The plaintiff, a former investment advisor at BMO Nesbitt, alleges that he and his fellow investment advisors were wrongly classified as ineligible for overtime pay in violation of the Employment Standards Act, 2000. BMO Nesbitt’s position was that its investment advisors fall within the ESA’s exemptions from overtime pay, as their work was either supervisory or managerial in nature, or their overall autonomy and potential for high earnings provided them with a greater benefit than overtime pay.

The proposed class covers more than 1,500 current and former BMO Nesbitt investment advisers, including those who performed the same or similar job functions under different job titles, and excluding any time period that such individuals held various managerial positions or were on a team that had one or more associates or sales assistants assigned to them.

Similar to Brown, the central issue to be decided in the certification proceeding was whether the proposed class had a sufficient commonality or similarity of job functions that eligibility for overtime pay could be determined without resorting to individual findings of fact. BMO Nesbitt argued that in accordance with Brown, individual determinations were necessary to determine whether each investment advisor fell within any of the applicable ESA exemptions.  

The Court ultimately disagreed, and concluded that the key issues could be decided without resorting to individual findings of fact, and as a result, the class action was certified.

The Court distinguished the proposed class from that in Brown by noting that “unlike in Brown, all of the Nesbitt investment advisors involved in management or supervisory work, i.e. branch managers and team leaders, have been excluded from the class definition.” As a result, the Court was satisfied that the investment advisors in the proposed class possessed a sufficiently common set of duties such that the applicability of the “managerial” exemption could be determined as a common issue.

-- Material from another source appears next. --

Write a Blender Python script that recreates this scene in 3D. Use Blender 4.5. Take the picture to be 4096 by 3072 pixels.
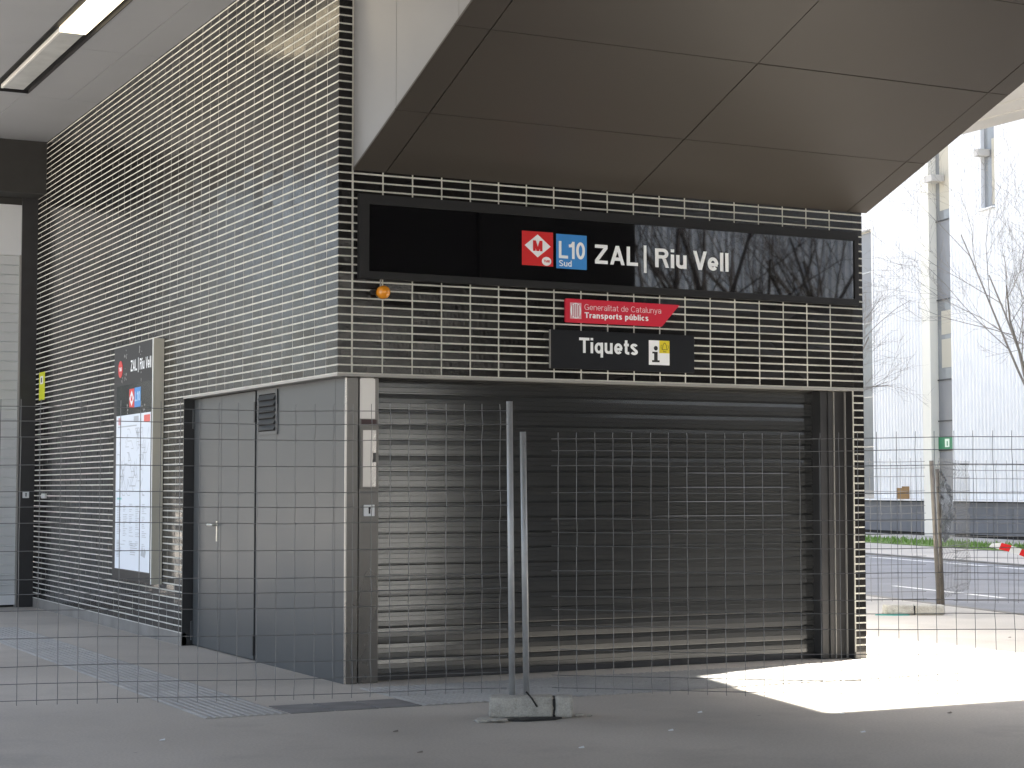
import bpy, bmesh, math, random
from mathutils import Vector, Matrix
random.seed(7)
R = math.radians
for o in list(bpy.data.objects): bpy.data.objects.remove(o)
scn = bpy.context.scene
COL = scn.collection

# ------------------------------------------------------------------ camera
CAM = Vector((-5.0675, -12.8944, 1.4822))
YAW, PIT, ROLL = R(26.947), R(3.3056), R(-0.0326)
cd = bpy.data.cameras.new('camera'); cam = bpy.data.objects.new('camera', cd); COL.objects.link(cam)
Fv = Vector((math.sin(YAW)*math.cos(PIT), math.cos(YAW)*math.cos(PIT), math.sin(PIT)))
Rv = Vector((math.cos(YAW), -math.sin(YAW), 0)); Uv = Rv.cross(Fv)
R2 = Rv*math.cos(ROLL)+Uv*math.sin(ROLL); U2 = -Rv*math.sin(ROLL)+Uv*math.cos(ROLL)
cam.matrix_world = Matrix(((R2.x, U2.x, -Fv.x, CAM.x), (R2.y, U2.y, -Fv.y, CAM.y), (R2.z, U2.z, -Fv.z, CAM.z), (0, 0, 0, 1)))
cd.sensor_fit = 'HORIZONTAL'; cd.sensor_width = 36.0; cd.lens = 36.0*7273.8/4096.0
cd.clip_start = 0.1; cd.clip_end = 2000
scn.camera = cam

# ------------------------------------------------------------------ sky, sun, exposure
SUN_EL, SUN_AZ = R(59.3), R(73)          # azimuth clockwise from +Y
w = bpy.data.worlds.new('World'); scn.world = w; w.use_nodes = True
nt = w.node_tree
sky = nt.nodes.new('ShaderNodeTexSky'); sky.sky_type = 'NISHITA'; sky.sun_disc = False
sky.sun_elevation = SUN_EL; sky.sun_rotation = SUN_AZ; sky.dust_density = 3.5; sky.air_density = 1.0
hs = nt.nodes.new('ShaderNodeHueSaturation'); hs.inputs['Saturation'].default_value = 0.64; nt.links.new(sky.outputs[0], hs.inputs['Color'])   # thin high haze
bg = nt.nodes['Background']; nt.links.new(hs.outputs[0], bg.inputs[0]); bg.inputs[1].default_value = 0.11
sd = bpy.data.lights.new('sun', 'SUN'); sd.energy = 5.0; sd.angle = R(1.1); sd.color = (1.0, 0.95, 0.86)
sun = bpy.data.objects.new('sun', sd); COL.objects.link(sun)
SV = Vector((math.sin(SUN_AZ)*math.cos(SUN_EL), math.cos(SUN_AZ)*math.cos(SUN_EL), math.sin(SUN_EL)))
sun.rotation_euler = SV.to_track_quat('Z', 'Y').to_euler(); sun.location = SV*60
vs = scn.view_settings; vs.view_transform = 'Standard'; vs.look = 'None'; vs.exposure = 2.45; vs.gamma = 1.0
try: vs.use_curve_mapping = False
except Exception: pass
scn.render.engine = 'CYCLES'
scn.cycles.max_bounces = 10; scn.cycles.diffuse_bounces = 6; scn.cycles.glossy_bounces = 4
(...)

As for the “greater benefit” exemption, the Court was content that all of the core terms in each class member’s initial employment agreement were essentially the same and could therefore be assessed as a class.

Our Views:

This decision arguably runs contrary to the decision of the same court in Brown and marks a further step in the recent trend of certifying overtime class proceedings.  It will be interesting to see if the case is appealed and, if so, whether it will be upheld by the Court of Appeal after a review of the full evidentiary record.  It should also be remembered that a certification decision is not a decision on the merits.  Nevertheless, in order to avoid a similar fate, employers should: (i) review jobs/positions that are classified as “managerial or supervisory” to determine whether they truly fall within the ESA overtime exemption; and (ii)  revisit their overtime policies to ensure that they meet the statutory requirements and are administered so as to not create a situation whereby employees are “permitted or suffered” to perform unauthorized work in excess of applicable overtime thresholds.